Tuesday 18 October 2016

Book Review: Towers of Tuscany by Carol M Cram

This book was recommended to me by a friend.  I found it slow to get into at the start but it intrigued me, the writing was good and the characters were interesting, especially the main character Sofia.  

Sofia Carducci is a daughter of a painter but it unable to proceed with her passion of painting because she is a women and painting is for men and not women.  This greatly annoys Sofia but she is a strong women and claims the right to make her own decisions and her own mistakes as well.  Her first mistake is convincing her father to let her marry Giorgio Carell, a wealthy saffron merchant in San Gimignano, the Tuscan city of towers.

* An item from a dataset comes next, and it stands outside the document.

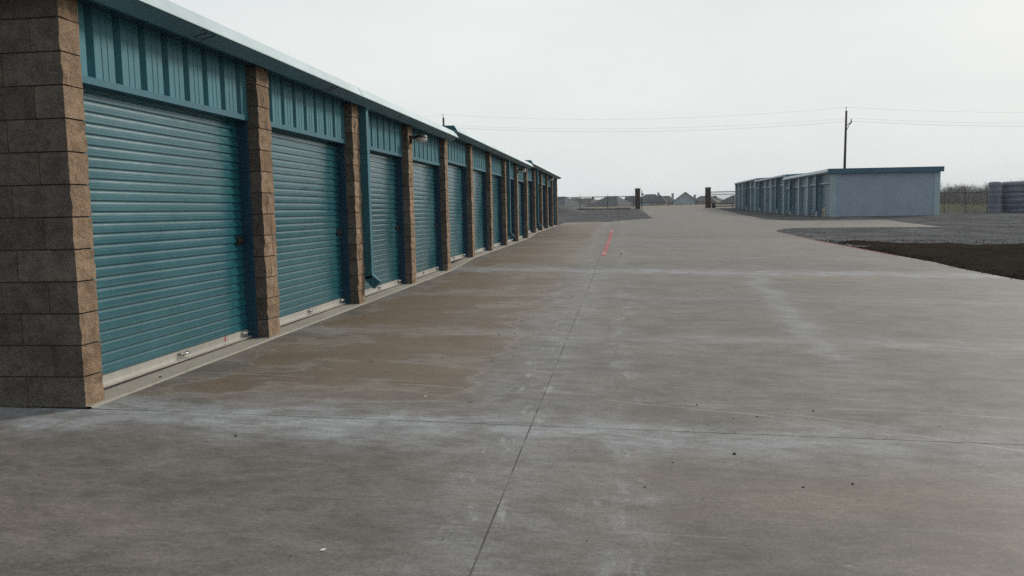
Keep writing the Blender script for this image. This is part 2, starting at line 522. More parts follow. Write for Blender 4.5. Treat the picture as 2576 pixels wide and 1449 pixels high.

Sofia believes that when she is married she can still continue to paint but this is not the case, and the ends up in a loveless marriage with a man who comes to despise her when she does not produce a son.  However, she still has her father, until that he is taken away from her in an attack motivated by vendetta.

This attack motivates Sofia to act and she decides to try and free herself by running away from the misery she is in. She ends up in Siena and under the disguise of a boy she begins to pain again in Maestro Manzini’s workshop.  On doing this Sofia enters a life of disguise and that of mis-trust as well – she mistrusts those around her worried that her secret will come out – which would in turn destroy her and those around her as well.


Towers of Tuscany is a story of love, passion, desire, disguise, mis-trust, death, survival, friendship, family as well as painting.  It is a story you get invested in because the author makes you care deeply for Sofia, which is in truth great writing.  I was for Sofia from the beginning, routing for her, hoping she would succeed in her actions and that life would turn out happy for her.    To me this book is a must read and I look forward to reading more by Carol Cram.